A CASA ALLO ZOO
“Le persone forzate all'isolamento desiderano interazioni sociali in modo simile a quello in cui un affamato si mette in cerca di cibo”. Così Rebecca Saxe, John W. Jarve Professor in Scienze cognitive e cerebrali, sintetizza i risultati di una ricerca curata dal MIT di Boston per osservare gli effetti della “bolla sociale” che ha avvolto le persone come conseguenza del distanziamento e delle raccomandazioni a non frequentarsi in presenza.
Questo desiderio d’interazione sociale prende quindi i connotati di un bisogno radicale quanto quello di nutrirsi, un bisogno di uscire dalla bolla sociale che, come una gabbia, ci ha costretto alla solitudine o alla convivenza forzata.
È questo il tema che esplode in A casa allo zoo, opera inedita in Italia, composta da due atti unici, Vita casalinga e La storia dello Zoo, messi in dialogo dal loro autore Edward Albee a distanza di quasi cinquant’anni uno dall’altro.
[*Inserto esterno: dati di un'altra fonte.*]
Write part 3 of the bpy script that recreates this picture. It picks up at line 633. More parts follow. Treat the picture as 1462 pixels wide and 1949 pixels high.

Tutto accade in una tranquilla domenica di primavera a New York. In Vita casalinga Peter, editore di successo, è sprofondato nella lettura di un libro da pubblicare quando la moglie gli si avvicina e pronuncia una frase innocua quanto minacciosa: “dovremmo parlare”.
Il matrimonio che Peter pensava stesse “navigando piacevolmente su una barca inaffondabile”, con due figlie, due gatti e due pappagallini rischia di venir sommerso dal diluvio di insoddisfazione e senso di claustrofobia che la moglie Ann gli palesa con ironia disarmante. Lui che credeva di essere il maschio alfa della famiglia scopre d’essere più paragonabile ad una pianta ornamentale che se ne sta in un angolo, senza disturbare, in attesa d’essere innaffiata. Decide allora di stare da solo e per fare i conti con questa nuova definizione di sé, uscire e continuare la lettura al parco.
Qui inizia La storia dello Zoo. Peter è seduto su una panchina a leggere e viene avvicinato da Jerry, un tipo strano, dall’aria trasandata ma non sporca, dall’atteggiamento invadente ma non aggressivo. Jerry viene dai bassifondi, vive in periferia ed è tutto quello che Peter non è mai stato. Ma Jerry sembra anche essere quello di cui Ann avrebbe desiderio, un uomo ruvido, volitivo, forte. Tra i due inizia un dialogo apparentemente innocuo. Jerry vuole solo raccontare una cosa che gli è successa allo zoo, ma non fa altro che intromettersi sempre di più nella vita di Peter fino a parlare di sua moglie Ann. Il dialogo tra i due diventa sempre meno civile con Jerry che, con un raptus di violenza, spintona Peter a terra e s’impossessa della panchina. Per Peter il gesto è intollerabile, grazie alle provocazioni dell’estraneo capisce quali siano gli aspetti insopportabilmente
“civili” del suo carattere, la gabbia di buone maniere e pacata razionalizzazione che lo rendono una piantina d’appartamento, ma decide comunque di trattenersi dal fare rissa con Jerry. Quando questi però gli lancia un coltello ai piedi sfidandolo a raccoglierlo e a combattere “ad armi pari” perché a mani nude non sarebbe in grado di tenergli testa, Peter prende il coltello in mano e in un attimo si ritrova Jerry addosso.
L’abilità di Albee è quella di saper spiazzare lo spettatore senza tradirne le aspettative, l’attacco di Jerry si rivela infatti un’azione disperata per togliersi la vita. Prese le mani di Peter che stringevano il pugnale Jerry si conficca la lama nel ventre e rivela d’aver preso questa decisione allo Zoo, davanti alla gabbia delle belve feroci. Per uscire dalla ferocia della sua stessa gabbia. La storia dello zoo era quindi la storia che stava scrivendo proprio in quel momento davanti a Peter, “La pubblicheresti?” gli chiede.
Le lame affilate che in Vita casalinga sono squisitamente verbali prendono violenza fisica in La storia dello zoo e ritraggono un’umanità sola, isolata, disabituata a comunicare e condividere, in un modello di mondo materialistico fatto di disparità sociali e disumanizzazione. Il tutto raccontato da Albee con la consueta maestria dialettica e un linguaggio in cui domina un’amara ironia.